• **Requirement**: Leave the pictures out and quote every line from the start of the listing to the line with "BH=.072; BT=.014", inclusive.

--- start Data shown ---

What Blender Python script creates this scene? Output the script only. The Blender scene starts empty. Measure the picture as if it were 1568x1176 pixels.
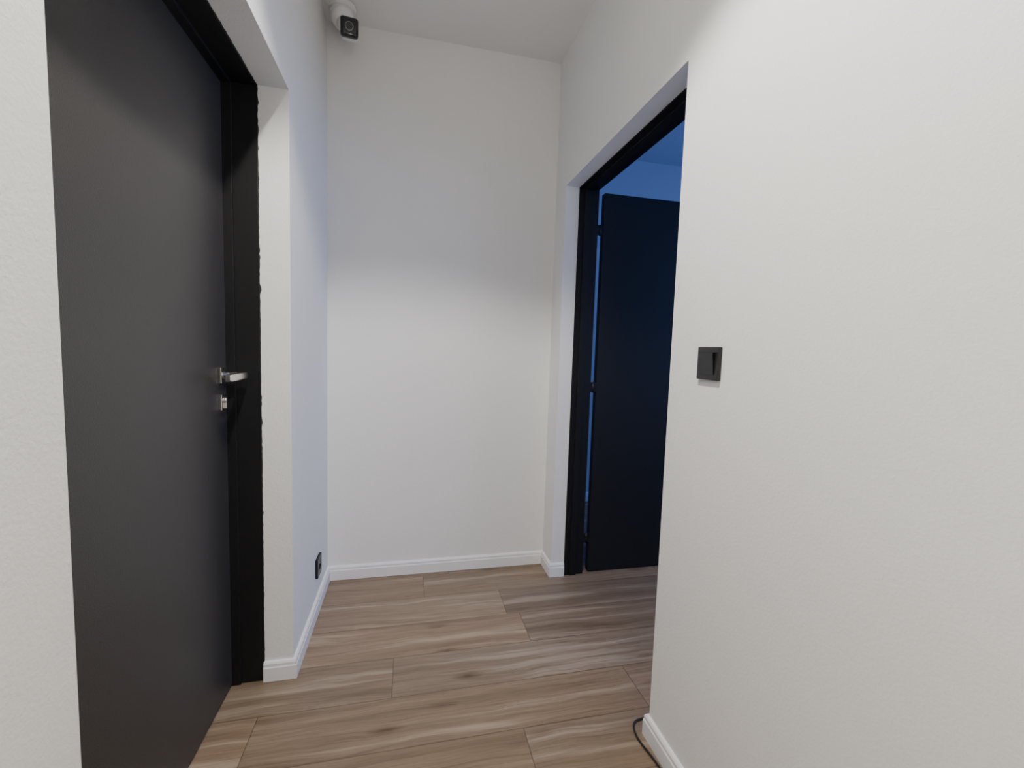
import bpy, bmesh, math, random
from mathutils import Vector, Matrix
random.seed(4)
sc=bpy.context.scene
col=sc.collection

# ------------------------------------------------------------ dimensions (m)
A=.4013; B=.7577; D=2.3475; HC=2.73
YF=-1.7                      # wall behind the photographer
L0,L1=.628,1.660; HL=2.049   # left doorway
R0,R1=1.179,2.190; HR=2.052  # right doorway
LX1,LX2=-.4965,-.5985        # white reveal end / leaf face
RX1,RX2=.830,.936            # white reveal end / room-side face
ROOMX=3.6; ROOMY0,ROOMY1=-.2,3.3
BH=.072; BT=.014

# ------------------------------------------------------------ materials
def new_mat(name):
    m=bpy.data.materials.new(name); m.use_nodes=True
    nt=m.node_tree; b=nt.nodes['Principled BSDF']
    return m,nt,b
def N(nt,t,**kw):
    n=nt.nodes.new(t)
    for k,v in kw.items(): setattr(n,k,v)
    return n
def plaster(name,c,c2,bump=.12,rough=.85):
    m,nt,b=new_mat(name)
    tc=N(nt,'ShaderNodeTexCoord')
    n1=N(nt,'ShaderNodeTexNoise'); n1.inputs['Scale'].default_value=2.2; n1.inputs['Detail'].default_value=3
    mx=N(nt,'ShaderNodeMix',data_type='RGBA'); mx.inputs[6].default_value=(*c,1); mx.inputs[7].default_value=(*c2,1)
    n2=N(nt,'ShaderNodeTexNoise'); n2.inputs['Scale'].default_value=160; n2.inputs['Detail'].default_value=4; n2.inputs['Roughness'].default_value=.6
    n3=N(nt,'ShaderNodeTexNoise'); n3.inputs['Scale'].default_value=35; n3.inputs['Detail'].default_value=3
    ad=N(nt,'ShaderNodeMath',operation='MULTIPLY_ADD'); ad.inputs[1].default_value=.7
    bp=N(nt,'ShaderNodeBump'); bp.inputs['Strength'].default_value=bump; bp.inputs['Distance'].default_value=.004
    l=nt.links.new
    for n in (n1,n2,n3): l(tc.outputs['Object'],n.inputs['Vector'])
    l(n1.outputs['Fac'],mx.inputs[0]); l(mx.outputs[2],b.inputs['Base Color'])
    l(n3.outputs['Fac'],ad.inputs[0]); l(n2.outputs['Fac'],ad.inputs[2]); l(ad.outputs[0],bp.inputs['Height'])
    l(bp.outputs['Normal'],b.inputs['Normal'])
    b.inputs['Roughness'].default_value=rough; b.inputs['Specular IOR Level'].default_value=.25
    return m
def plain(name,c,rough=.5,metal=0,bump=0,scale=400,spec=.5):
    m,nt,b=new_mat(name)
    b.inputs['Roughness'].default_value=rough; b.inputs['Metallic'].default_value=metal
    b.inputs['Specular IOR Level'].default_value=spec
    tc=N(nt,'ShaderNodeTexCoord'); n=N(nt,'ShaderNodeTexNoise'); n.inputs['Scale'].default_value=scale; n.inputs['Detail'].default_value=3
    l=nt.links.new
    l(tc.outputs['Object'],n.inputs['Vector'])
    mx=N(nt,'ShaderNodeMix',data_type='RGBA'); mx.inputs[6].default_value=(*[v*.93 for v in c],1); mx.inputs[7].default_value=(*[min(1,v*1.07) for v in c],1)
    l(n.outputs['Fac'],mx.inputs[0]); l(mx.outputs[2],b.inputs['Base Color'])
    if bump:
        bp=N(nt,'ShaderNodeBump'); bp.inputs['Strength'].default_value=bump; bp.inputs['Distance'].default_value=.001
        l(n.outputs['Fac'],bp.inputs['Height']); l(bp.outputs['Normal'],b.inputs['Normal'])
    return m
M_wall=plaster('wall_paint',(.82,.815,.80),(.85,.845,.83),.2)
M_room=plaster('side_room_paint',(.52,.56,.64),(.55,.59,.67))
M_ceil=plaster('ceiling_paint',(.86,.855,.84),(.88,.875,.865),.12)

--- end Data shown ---

• **The reply**:
What Blender Python script creates this scene? Output the script only. The Blender scene starts empty. Measure the picture as if it were 1568x1176 pixels.
import bpy, bmesh, math, random
from mathutils import Vector, Matrix
random.seed(4)
sc=bpy.context.scene
col=sc.collection

# ------------------------------------------------------------ dimensions (m)
A=.4013; B=.7577; D=2.3475; HC=2.73
YF=-1.7                      # wall behind the photographer
L0,L1=.628,1.660; HL=2.049   # left doorway
R0,R1=1.179,2.190; HR=2.052  # right doorway
LX1,LX2=-.4965,-.5985        # white reveal end / leaf face
RX1,RX2=.830,.936            # white reveal end / room-side face
ROOMX=3.6; ROOMY0,ROOMY1=-.2,3.3
BH=.072; BT=.014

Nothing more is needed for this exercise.